[start Dataset section]

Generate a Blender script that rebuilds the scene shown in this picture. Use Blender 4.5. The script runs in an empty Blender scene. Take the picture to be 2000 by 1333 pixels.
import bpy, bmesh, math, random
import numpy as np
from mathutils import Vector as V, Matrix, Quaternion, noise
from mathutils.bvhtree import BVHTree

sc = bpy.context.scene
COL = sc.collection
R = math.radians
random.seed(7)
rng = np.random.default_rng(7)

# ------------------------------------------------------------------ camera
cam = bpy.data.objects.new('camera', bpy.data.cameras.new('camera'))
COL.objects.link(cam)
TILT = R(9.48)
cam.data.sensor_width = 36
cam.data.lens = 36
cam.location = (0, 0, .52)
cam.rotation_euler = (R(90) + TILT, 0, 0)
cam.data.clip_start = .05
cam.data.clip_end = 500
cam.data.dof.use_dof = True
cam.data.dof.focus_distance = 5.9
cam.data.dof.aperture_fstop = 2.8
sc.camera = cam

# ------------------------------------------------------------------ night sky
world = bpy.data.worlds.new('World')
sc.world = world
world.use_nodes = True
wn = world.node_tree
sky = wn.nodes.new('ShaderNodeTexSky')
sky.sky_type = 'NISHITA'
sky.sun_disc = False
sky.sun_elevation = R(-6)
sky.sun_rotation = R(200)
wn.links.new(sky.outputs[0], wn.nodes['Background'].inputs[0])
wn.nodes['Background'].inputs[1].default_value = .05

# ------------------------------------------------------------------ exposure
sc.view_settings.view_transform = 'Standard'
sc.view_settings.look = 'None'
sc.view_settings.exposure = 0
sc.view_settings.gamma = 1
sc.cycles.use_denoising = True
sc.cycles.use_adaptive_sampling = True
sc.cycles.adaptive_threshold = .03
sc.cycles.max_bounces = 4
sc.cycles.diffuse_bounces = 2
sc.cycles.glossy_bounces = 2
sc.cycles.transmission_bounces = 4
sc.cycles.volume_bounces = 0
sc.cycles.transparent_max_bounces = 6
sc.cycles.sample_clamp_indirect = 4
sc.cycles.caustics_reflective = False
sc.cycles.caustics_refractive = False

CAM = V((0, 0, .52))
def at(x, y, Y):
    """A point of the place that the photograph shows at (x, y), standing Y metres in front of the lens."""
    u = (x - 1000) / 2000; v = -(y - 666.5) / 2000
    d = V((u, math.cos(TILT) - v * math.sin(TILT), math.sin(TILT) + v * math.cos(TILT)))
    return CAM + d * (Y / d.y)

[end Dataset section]

*Exercise description*
Copy out every line from the material above in which the word "that" appears.

*Completed task*
Generate a Blender script that rebuilds the scene shown in this picture. Use Blender 4.5. The script runs in an empty Blender scene. Take the picture to be 2000 by 1333 pixels.
    """A point of the place that the photograph shows at (x, y), standing Y metres in front of the lens."""